Most important in this group is Charlie (Adrianne Palicki) who is with a child from some anonymous hookup but by some luck happens to be the savior of all mankind. As Michael informs Charlie, and us, if the baby is born he will lead humanity out of the darkness. Before the baby comes they must fight off God's Army of Angels led by Michael's long time friend and fellow Angel Gabriel (Kevin Durand).

The Archangel Michael is mentioned only once in the Hebrew Bible. It is said that he will stand for the people of Israel at the end of days. Not that the movie Legion gives a crap about the biblical arcana from which its main character came from.
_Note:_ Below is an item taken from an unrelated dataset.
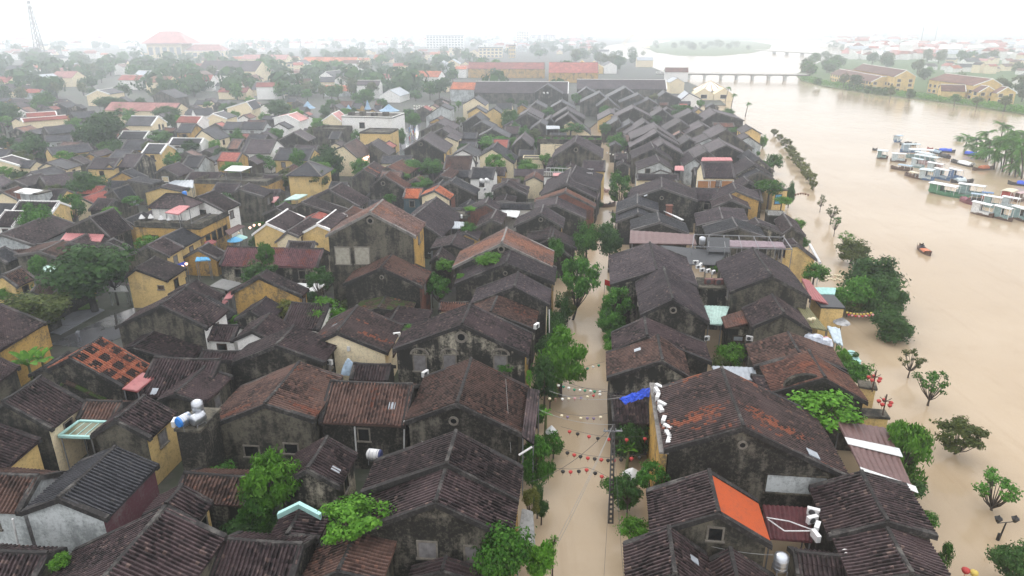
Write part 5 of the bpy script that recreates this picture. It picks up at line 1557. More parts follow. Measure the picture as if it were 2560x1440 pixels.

Director and co-writer Scott Stewart merely uses Angels and Archangels as a device for apocalypse. Legion exists only to place Paul Bettany in fetish wear, long leather coat, bandoleer, and lots and lots of guns, and watch him shoot people. He and the cast pile up a few bodies and then die in a particular order until the screen time runs out. Nothing much of interest happens and certainly nothing you cannot anticipate without seeing the movie.

Dennis Quaid continues a sad, pathetic career decline. It's hard to recall the last time Quaid was in a film worth watching. In Legion the most notable aspect of Quaid's performance is his dopey lopsided haircut. Yes, he gets a big moment near the end but by then you won't really care.

Paul Bettany is not the typical idea of a lead in an action movie. He brings a different energy to the role than your average action movie star might but sadly little more than looking cool in a leather jacket holding two giant machine guns is required of him. We’ve seen him do more, we want him to do more and we just don’t get it in Legion.

Little more than an idea, Legion drones and wheezes through a series of violent scenes briefly interrupted by mindless expository dialogue before reaching its violent and predictable end, Legion should be mindless fun but instead is just mindless. Remember the opening narration I mentioned about God giving up on humanity because God got tired of all the bullshit, I think I know how God might feel watching Legion.